Monday, April 13, 2015

A Wedding, a Birthday and American Exceptionalism


It’s Thomas Jefferson’s birthday as I write this.  My wife and I just returned from a wonderful long weekend in Charlottesville, VA, the site of Jefferson’s home Monticello which we enjoyed visiting.  The occasion for the trip was not Jefferson’s birthday but rather my cousin’s wedding.

The weather was wonderful and the wedding celebration even more so.  As is often the case, I managed to find my way into an intellectual discussion in the midst of all this celebration.  I enjoy a debate that is respectful and where I have the opportunity to learn something new as was the case on this occasion. Standing a few feet from the Italian buffet, I was discussing American Exceptionalism with a well-traveled and obviously well read woman. 

She decries the use of the term.  Having lived overseas at various times in her life, she connects it to the boorish Ugly American who embarrasses us all.  She is undoubtedly correct in making that connection.

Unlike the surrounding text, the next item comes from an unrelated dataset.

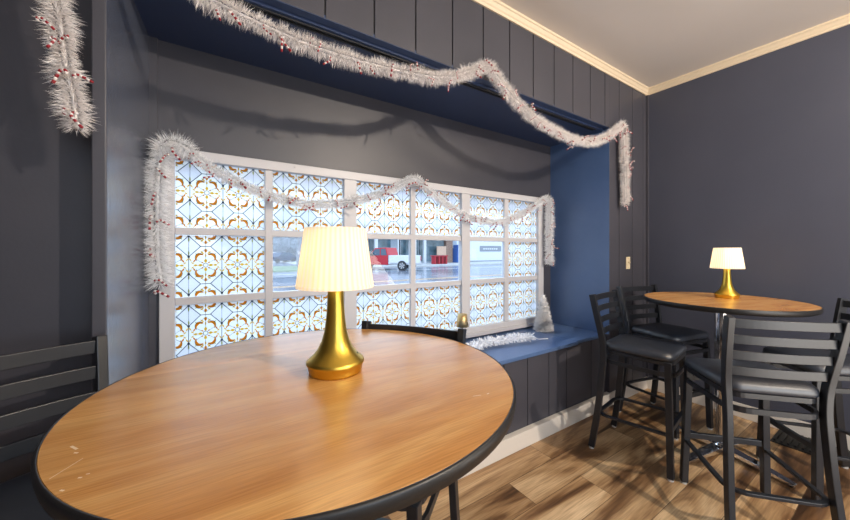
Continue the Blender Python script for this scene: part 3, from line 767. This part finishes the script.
# pickup truck, heading -x
def make_truck():
    r = empty('pickup_truck', ((.5476 + (385 - 425) / 330.6 * .8368) * 28.6, (.8368 - (385 - 425) / 330.6 * .5476) * 28.6, GZ), math.radians(-56), 'red and white crew cab pickup truck driving along the wet street', 'truck')
    W = .95
    build('cab', MB().prism([(-1.45, .45), (-1.45, 1.15), (-1.0, 1.22), (-.45, 1.86), (.62, 1.90), (.82, 1.2), (.82, .45)], -W, W), M['trred'], r, .04)
    build('hood', MB().prism([(-2.95, .50), (-2.98, .95), (-2.7, 1.10), (-1.46, 1.17), (-1.46, .45), (-2.0, .38)], -W, W), M['trwhite'], r, .04)
    bed = MB().prism([(.84, .50), (.84, 1.25), (2.95, 1.25), (2.95, .55), (2.6, .50)], -W, -W + .12).prism([(.84, .50), (.84, 1.25), (2.95, 1.25), (2.95, .55), (2.6, .50)], W - .12, W)
    bed.box(.84, .94, -W, W, .5, 1.25).box(2.85, 2.97, -W, W, .55, 1.25).box(1.0, 2.9, -W, W, .5, .65)
    b_ = build('bed', bed, M['trwhite'], r, .02)
    for s in (-1, 1): build('tail_light', MB().box(2.90, 3.0, *sorted((s * (W + .01), s * (W - .09))), .80, 1.18), M['trred'], b_)
    for s in (-1, 1):
        y0, y1 = sorted((s * (W - .01), s * (W + .012)))
        build('window', MB().prism([(-.92, 1.23), (-.42, 1.76), (.05, 1.80), (.05, 1.25)], y0, y1), M['tint'], r)
        build('window', MB().prism([(.14, 1.25), (.14, 1.80), (.58, 1.80), (.72, 1.25)], y0, y1), M['tint'], r)
        build('mirror', MB().box(-.80, -.62, *sorted((s * W, s * (W + .22))), 1.20, 1.42), M['tyre'], r, .02)
    build('rear_bumper', MB().box(2.95, 3.12, -W, W, .45, .62), M['alloy'], r, .02); build('front_bumper', MB().box(-3.08, -2.9, -W, W, .42, .62), M['alloy'], r, .02)
    for x in (-2.15, 2.12):
        for s in (-1, 1):
            w_ = MB(); n = 24; y0, y1 = s * (W - .24), s * (W + .02)
            for mi_, rr, ya, yb2 in ((0, .41, y0, y1),):
                vs = [(x + rr * math.cos(2 * PI * k / n), yy, .41 + rr * math.sin(2 * PI * k / n)) for yy in (ya, yb2) for k in range(n)]
                w_.add(vs, [tuple(range(n)), tuple(range(2 * n - 1, n - 1, -1))] + [(k, (k + 1) % n, (k + 1) % n + n, k + n) for k in range(n)])
            wh = build('wheel', w_, M['tyre'], r)
            h_ = MB(); ya, yb2 = s * (W + .02), s * (W + .035)
            for k in range(6):
                a = 2 * PI * k / 6; c1, s1 = math.cos(a), math.sin(a); c2, s2 = math.cos(a + .62), math.sin(a + .62)
                h_.add([(x, ya, .41), (x + .26 * c1, ya, .41 + .26 * s1), (x + .26 * c2, ya, .41 + .26 * s2), (x, yb2, .41), (x + .26 * c1, yb2, .41 + .26 * s1), (x + .26 * c2, yb2, .41 + .26 * s2)], [(0, 1, 2), (3, 5, 4), (0, 3, 4, 1), (1, 4, 5, 2), (2, 5, 3, 0)])
            build('hubcap', h_, M['alloy'], wh)
    return r
make_truck()
# left pane: tree, hedge, cars
def make_car(loc, rz, m_, label):
    r = empty('parked_car', loc, rz, label, 'car', 'cars far down the street')
    build('body', MB().prism([(-2.1, .3), (-2.1, .75), (-1.2, .9), (-.6, 1.4), (.8, 1.42), (1.4, .95), (2.1, .85), (2.1, .3)], -.85, .85), m_, r, .05)
    build('window', MB().prism([(-1.0, .92), (-.5, 1.33), (.7, 1.34), (1.2, .95)], -.87, .87), M['tint'], r)
    for x in (-1.35, 1.35):
        for s in (-1, 1): build('wheel', MB().prism([(x + .33 * math.cos(k * PI / 8), .33 + .33 * math.sin(k * PI / 8)) for k in range(16)], *sorted((s * .7, s * .88))), M['tyre'], r)
def at_px(u, d):
    f = 330.6; r = (u - 425) / f; return ((.5476 + r * .8368) * d, (.8368 - r * .5476) * d)
x_, y_ = at_px(281.5, 46); make_car((x_, y_, GZ), .55, M['carblue'], 'small dark blue car parked beyond the bare tree')
x_, y_ = at_px(275, 62); make_car((x_, y_, GZ), .5, M['trwhite'], 'white car parked farther off than the dark blue one')
def branches(mb, p, d, ln, r, depth):
    e = p + d * ln; mb.tube([p, p.lerp(e, .5) + rv() * ln * .05, e], [r, r * .8, r * .6], 5, caps=False)
    if depth == 0: return
    for _ in range(4 if depth > 2 else 3):
        q = (d + rv() * .75 + Vector((0, 0, .15))).normalized(); branches(mb, e if random.random() < .6 else p.lerp(e, .7), q, ln * .72, r * .55, depth - 1)
for u, d, hgt, lab in ((299, 32, 2.3, 'bare grey tree across the street, left of the lamp shade'),):
    x_, y_ = at_px(u, d); mb = MB(); branches(mb, Vector((0, 0, 0)), Vector((0, 0, 1)), hgt, .2, 5)
    o = build('bare_tree', mb, M['bark'], loc=(x_, y_, GZ), fix=False); tag(o, lab, 'tree')
def blob(name, u, d, sx, sy, sz, m_, n=3000, lf=.35):
    x_, y_ = at_px(u, d); mb = MB()
    mb.lathe([(sx * .88 * math.sin(PI * k / 20) + .001, sz * .5 * (1 - math.cos(PI * k / 20)) * .95) for k in range(1, 20)], 16)
    for _ in range(n):
        q = rv(); q.z = abs(q.z) if random.random() < .8 else q.z
        p = Vector((q.x * sx, q.y * sy, sz / 2 + q.z * sz / 2)) * random.uniform(.85, 1.05); p.z = max(p.z, .02)
        a = rv() * lf / 2; b = a.cross(rv()).normalized() * lf / 2
        mb.add([p - a, p - b, p + a, p + b], [(0, 1, 2, 3)])
    return build(name, mb, m_, loc=(x_, y_, GZ), fix=False)
o = blob('shrub', 300, 52, 5, 5, 7.5, M['leaf']); tag(o, 'dense grey-green shrub mass behind the bare trees', 'shrub')
o = blob('shrub', 262, 85, 10, 8, 9, M['leaf'], 2500, .8); tag(o, 'distant rounded tree at the far left of the street', 'tree')
o = build('grass_verge', MB().box(-14, 7.5, 27.5, 36, GZ, GZ + .08), M['grass']); tag(o, kind='structure')

# ------------------------------------------------------------ light
def area(name, loc, target, size, e, col, sy=None):
    l = bpy.data.lights.new(name, 'AREA'); l.energy = e; l.color = col; l.size = size
    if sy: l.shape = 'RECTANGLE'; l.size_y = sy
    o = bpy.data.objects.new(name, l); C.objects.link(o); o.location = loc
    o.rotation_euler = (Vector(target) - Vector(loc)).to_track_quat('-Z', 'Y').to_euler(); return o
area('ceiling_light_key', (2.15, -2.0, 3.03), (1.6, 1.6, 1.6), .06, 105, (1, .86, .70))
area('ceiling_light_right', (3.1, -.3, 3.04), (2.8, .8, 0), .7, 24, (1, .83, .64))
area('ceiling_light_near', (.2, -1.6, 3.04), (.3, .9, 0), 1.2, 26, (1, .90, .80))
area('room_fill', (.8, -3.6, 1.7), (1.6, 1.6, 1.3), 2.6, 85, (.76, .87, 1), 1.8)
area('ceiling_bounce', (2.2, -1.2, .9), (2.6, .6, 3.1), 1.6, 40, (1, .92, .82))
area('added_daylight_boost', (1.4, 3.9, 3.6), (1.3, 1.2, .6), 3.4, 170, (.60, .79, 1), 1.2)  # area light added outside to strengthen the cool light through the window
po = area('window_portal', (1.33, 2.36, 1.31), (1.33, 0, 1.31), 3.1, 1, (1, 1, 1), 1.35)
po.data.cycles.is_portal = True

wd = bpy.data.worlds.new('overcast_sky'); scene.world = wd; wd.use_nodes = True
nt = wd.node_tree; bg = nt.nodes['Background']
tc = nt.nodes.new('ShaderNodeTexCoord'); sx = nt.nodes.new('ShaderNodeSeparateXYZ'); cr = nt.nodes.new('ShaderNodeValToRGB')
cr.color_ramp.elements[0].position = .0; cr.color_ramp.elements[0].color = (.80, .89, 1, 1)
cr.color_ramp.elements[1].position = .6; cr.color_ramp.elements[1].color = (.58, .76, 1, 1)
nt.links.new(tc.outputs['Generated'], sx.inputs[0]); nt.links.new(sx.outputs['Z'], cr.inputs[0]); nt.links.new(cr.outputs[0], bg.inputs[0])
bg.inputs[1].default_value = 2.3

# ------------------------------------------------------------ camera
cd = bpy.data.cameras.new('camera'); cam = bpy.data.objects.new('camera', cd); C.objects.link(cam)
cd.sensor_width = 36; cd.lens = 330.6 / 850 * 36; cd.shift_y = -9 / 850; cd.clip_start = .02; cd.clip_end = 500
cam.location = (0, 0, 1.41); cam.rotation_euler = (PI / 2, 0, -math.atan2(.5476, .8368))
scene.camera = cam
scene.view_settings.view_transform = 'Standard'
scene.view_settings.look = 'None'
scene.view_settings.exposure = 0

Many conservative politicians have used the term to advance the idea that Americans are superior.  I agree with her in that I find Americans to be no more exceptional than citizens of other countries.

The term American Exceptionalism can be traced to the writings of Alexis de Tocqueville and refers to the notion that the United States was born of new ideas -- liberty, equal opportunity and laissez-faire economics.  In that sense, America was and remains exceptional.

Our economic progress has been the result of ideas embraced by both major political parties. Public investment in infrastructure, private investment in free enterprise and openness to immigration have created an economy that generates nearly a quarter of the world’s GDP despite having only 5% of its population. 

So, despite the xenophobia of established citizens and political efforts to slow the influx of immigrants, they keep coming.  The promise of an American way of life is as attractive today as it was in the 19th and 20th Centuries.

Our continued prosperity is derived from principles of Economic Freedom – free market capitalism, private property rights, the rule of law and predictable policy.  It’s no surprise that Jefferson’ study has a portrait of John Locke hanging on the wall to this day.  Locke was preeminent in the British Enlightenment of the 1690s.  He promoted then radical ideas that all citizens should be free to enjoy the fruits of their own labor, that innovators should enjoy the profits resulting from their inventions and that capitalism is the prime mover for prosperity. 

And so, even today, America can claim to be exceptional for its adherence to the founders’ principles and for its diversity of thought and culture. 
The blessing circle
My cousin and his bride are both Italian Americans raised as Roman Catholics.  Our celebration lasted for three days.  On the last evening, the couple asked for the blessings of their friends and family.  Standing in a loose circle, we were all given the opportunity to offer our words of love to the newlyweds.  The blessings were officiated by a couple that ministers to a Unity Church.  He was raised in a Jewish household and she as a Roman Catholic.  The offerings included special remembrances (some offered in Italian) as well as a Baha’i prayer recited by an Iranian American and a Jewish recitation that preceded the groom breaking a glass followed by a shout of “Mazeltov!” by the assembled congregation.

How’s that for exceptional?

Somewhere Thomas Jefferson was smiling.


1 comment:

  1. Deb Hartogensis Godden Thank you! I take your point(s) with appreciation. My main problem with AE is how the term has been misused -- taking your definition as a basis -- and turned into a defense of blind, nationalism cloaked by a kind of sanctimonious patriotism that only turns people into bullies. It's fear, I suppose, and the discomfort that comes of a sense that we have no history and no culture, which is crazy. We are enriched by the history and cultures of all the people who came here to shape us. Instead, we hate one another. But yes, that wedding celebration was superb!